Governing Our Data

It’s not about ownership, but control.

Jonathan Zawada for Noema Magazine
Credits

Nathan Gardels is the editor-in-chief of Noema Magazine.

The Nobel Prize-winning physicist Ilya Prigogine was fond of saying that the future is not so much determined by what we do in the present as our image of the future determines what we do today.

Matt Prewitt, president of the RadicalxChange Foundation and an author of the Data Freedom Act, has followed this adage in his examination of the data economy, imaginatively looking ahead to what could be in order to trace a path forward to realize that vision.

As he writes in Noema, since the core value added in the data economy comes not from individual profiles, but from discovering collective patterns of behavior from big data, the means of controlling the use of that data must similarly be collective through what he calls “data coalitions.” He then paints a compelling picture of what a future might look like in which data is governed by those of us who generate it instead of the Big Tech monopolies that exploit it at our expense.
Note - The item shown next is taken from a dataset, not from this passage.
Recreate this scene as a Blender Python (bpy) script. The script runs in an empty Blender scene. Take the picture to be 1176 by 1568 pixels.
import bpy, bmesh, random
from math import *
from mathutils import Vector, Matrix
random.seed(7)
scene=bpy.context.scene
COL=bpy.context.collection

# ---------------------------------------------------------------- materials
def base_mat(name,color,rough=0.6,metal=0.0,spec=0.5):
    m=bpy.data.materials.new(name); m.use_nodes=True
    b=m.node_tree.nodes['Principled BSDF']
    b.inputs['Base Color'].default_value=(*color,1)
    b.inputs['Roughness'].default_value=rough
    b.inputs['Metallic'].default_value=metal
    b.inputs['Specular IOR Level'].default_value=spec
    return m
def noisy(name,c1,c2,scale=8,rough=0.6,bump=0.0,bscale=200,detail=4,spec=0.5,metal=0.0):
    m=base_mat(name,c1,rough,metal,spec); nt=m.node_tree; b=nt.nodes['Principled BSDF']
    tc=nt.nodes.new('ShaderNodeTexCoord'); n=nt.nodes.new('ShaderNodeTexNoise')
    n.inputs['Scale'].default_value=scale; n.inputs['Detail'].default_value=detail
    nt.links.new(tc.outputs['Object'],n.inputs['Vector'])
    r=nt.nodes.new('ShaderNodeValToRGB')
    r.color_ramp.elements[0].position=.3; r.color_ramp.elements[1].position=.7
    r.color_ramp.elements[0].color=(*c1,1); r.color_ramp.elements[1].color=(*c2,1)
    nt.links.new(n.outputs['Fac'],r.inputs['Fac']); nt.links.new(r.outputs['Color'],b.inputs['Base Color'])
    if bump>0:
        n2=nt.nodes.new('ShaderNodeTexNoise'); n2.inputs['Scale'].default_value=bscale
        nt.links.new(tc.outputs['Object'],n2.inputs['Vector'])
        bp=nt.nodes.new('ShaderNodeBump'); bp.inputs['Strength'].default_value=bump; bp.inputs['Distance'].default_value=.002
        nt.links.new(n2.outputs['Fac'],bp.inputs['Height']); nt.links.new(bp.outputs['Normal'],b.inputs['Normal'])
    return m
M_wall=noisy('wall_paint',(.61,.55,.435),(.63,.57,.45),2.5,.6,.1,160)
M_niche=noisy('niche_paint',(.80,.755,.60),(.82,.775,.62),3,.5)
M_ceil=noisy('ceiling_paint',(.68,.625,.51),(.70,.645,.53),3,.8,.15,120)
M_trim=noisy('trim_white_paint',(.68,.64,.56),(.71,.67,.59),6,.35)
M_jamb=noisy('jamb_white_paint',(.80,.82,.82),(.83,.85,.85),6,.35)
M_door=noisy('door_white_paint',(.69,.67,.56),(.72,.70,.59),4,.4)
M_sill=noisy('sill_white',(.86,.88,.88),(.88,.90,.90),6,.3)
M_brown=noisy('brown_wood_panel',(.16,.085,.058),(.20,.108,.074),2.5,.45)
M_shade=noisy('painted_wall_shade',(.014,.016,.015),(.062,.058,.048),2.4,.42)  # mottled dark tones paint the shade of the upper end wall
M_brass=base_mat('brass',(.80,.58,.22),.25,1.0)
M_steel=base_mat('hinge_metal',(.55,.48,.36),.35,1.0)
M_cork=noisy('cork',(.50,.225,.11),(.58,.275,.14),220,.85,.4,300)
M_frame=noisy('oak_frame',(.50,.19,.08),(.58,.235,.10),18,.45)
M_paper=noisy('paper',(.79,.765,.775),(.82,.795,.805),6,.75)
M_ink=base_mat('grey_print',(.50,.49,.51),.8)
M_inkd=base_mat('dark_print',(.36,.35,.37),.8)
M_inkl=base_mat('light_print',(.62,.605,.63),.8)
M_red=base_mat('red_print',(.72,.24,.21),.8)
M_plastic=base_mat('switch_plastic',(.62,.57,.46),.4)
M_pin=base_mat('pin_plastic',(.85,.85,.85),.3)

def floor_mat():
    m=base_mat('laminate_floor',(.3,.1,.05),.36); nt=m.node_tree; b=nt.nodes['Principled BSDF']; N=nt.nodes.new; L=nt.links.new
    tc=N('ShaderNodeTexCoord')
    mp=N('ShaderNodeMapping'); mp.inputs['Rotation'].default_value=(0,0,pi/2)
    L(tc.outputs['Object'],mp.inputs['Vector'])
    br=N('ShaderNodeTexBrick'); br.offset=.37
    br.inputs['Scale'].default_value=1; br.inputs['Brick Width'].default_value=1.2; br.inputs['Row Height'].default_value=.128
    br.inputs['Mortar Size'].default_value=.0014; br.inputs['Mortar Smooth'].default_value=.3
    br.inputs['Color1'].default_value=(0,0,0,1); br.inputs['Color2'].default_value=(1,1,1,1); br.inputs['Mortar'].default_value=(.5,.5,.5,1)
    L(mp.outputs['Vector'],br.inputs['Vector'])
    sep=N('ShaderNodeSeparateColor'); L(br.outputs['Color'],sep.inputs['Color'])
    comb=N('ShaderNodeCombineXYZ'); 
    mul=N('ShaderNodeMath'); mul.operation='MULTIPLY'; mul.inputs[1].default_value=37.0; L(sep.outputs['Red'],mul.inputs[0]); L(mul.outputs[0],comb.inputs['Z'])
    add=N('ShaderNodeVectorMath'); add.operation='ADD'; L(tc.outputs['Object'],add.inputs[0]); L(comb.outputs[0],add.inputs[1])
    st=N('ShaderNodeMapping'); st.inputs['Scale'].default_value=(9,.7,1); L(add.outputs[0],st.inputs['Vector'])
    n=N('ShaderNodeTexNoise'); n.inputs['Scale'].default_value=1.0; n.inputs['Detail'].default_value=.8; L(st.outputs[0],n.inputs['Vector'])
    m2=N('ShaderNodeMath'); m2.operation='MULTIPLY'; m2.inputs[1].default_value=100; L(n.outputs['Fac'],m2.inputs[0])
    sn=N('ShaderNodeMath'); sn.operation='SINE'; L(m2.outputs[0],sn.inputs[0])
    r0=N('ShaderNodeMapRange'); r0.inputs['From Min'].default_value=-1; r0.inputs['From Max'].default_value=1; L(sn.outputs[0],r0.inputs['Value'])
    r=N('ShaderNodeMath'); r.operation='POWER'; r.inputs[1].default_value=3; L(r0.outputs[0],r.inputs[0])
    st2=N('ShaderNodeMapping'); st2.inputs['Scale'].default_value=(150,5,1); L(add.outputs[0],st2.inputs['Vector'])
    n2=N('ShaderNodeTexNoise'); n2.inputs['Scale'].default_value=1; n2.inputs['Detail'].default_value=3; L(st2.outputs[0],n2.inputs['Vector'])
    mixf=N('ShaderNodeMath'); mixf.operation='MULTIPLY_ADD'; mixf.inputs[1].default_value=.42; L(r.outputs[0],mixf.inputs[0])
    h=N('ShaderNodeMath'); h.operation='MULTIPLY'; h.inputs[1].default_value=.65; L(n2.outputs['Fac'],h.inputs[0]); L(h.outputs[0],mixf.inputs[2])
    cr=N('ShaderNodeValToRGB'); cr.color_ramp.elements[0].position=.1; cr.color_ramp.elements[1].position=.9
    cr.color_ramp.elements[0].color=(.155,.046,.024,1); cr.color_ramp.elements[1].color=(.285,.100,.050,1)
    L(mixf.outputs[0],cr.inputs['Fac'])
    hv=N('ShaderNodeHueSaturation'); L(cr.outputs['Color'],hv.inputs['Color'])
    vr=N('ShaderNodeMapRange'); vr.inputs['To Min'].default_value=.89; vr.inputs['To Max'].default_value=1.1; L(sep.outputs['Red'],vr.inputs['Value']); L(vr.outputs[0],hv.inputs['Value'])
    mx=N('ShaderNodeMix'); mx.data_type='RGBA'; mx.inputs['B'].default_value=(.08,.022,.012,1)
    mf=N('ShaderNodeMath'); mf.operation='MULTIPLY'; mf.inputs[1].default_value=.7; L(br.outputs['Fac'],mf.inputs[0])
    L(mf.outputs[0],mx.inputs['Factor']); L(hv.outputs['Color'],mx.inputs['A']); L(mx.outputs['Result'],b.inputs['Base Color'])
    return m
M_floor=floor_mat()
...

To make his point, Prewitt outlines how a data point is different from individual creation. “Twenty-first-century data cannot be understood in the individualistic terms of the 18th century,” he writes. “Followers of John Locke and Immanuel Kant unsurprisingly restricted their protection of information to the artisanal-scale works of the ‘geniuses and great men’ who they parochially saw as the drivers of history. But the vast data that drives history today is not like that. Instead, it always both pertains to and originates from indefinite numbers of people, and it gains its value through aggregation. ‘My’ data is valuable not because it is some masterpiece of self-expression, but because it contains deep, predictive insights about people I associate with. Thus, whenever one person discloses or withholds it, countless others are affected in ways we cannot simply ignore.”

Looking back from his imagined future to today, Prewitt sees that the “most earnest advocates for a better data economy remained stuck in a defunct, 18th-century proprietarian mindset, hoping to grant us ‘sovereignty’ over our individual information. But in the context of 21st-century data, this made no sense. It was like imagining thousands of people owning different threads in the same blanket.”

He goes on to spell out the implications of this collective nature of information. “That is why data cannot be owned, but must be governed. Data must be the subject of shared democratic decisions rather than individual, unilateral ones. This presents particular challenges for liberal legal orders that have typically centered on individual rights.”

Prewitt notes a critical distinction that has emerged in the historical evolution of information technologies. “Printing presses enabled capital owners to appropriate certain texts assembled (in theory) by solitary writers. But big data and artificial intelligence enabled capital owners to appropriate all the information that everyone assembled collectively. This is why we need data coalitions instead of new individual rights.”

The idea of data coalitions Prewitt promotes is akin to unions that assemble workers into one unit more powerful than each alone that can bargain with their employers over rules such as working hours and conditions that limit or protect how their labor is utilized. Just as mass industrialization led to a new legal structure that protected collective bargaining, so too a different set of legal rights and protections will emerge for the data economy in which “the creators of valuable information protect themselves from the well-capitalized parties positioned to appropriate it.”

A new legal structure around data coalitions would achieve something different than already extant property rights. “Where intellectual property law gives individuals unilateral property rights, data coalitions instead give communities democratic authority,” he argues.

Those still in the grip of a lingering past may view Prewitt’s vision as radical pie in the sky. But to the extent that vision is aligned with the internal logic of the data economy, it will inexorably come to pass, not without resistance, sooner or later.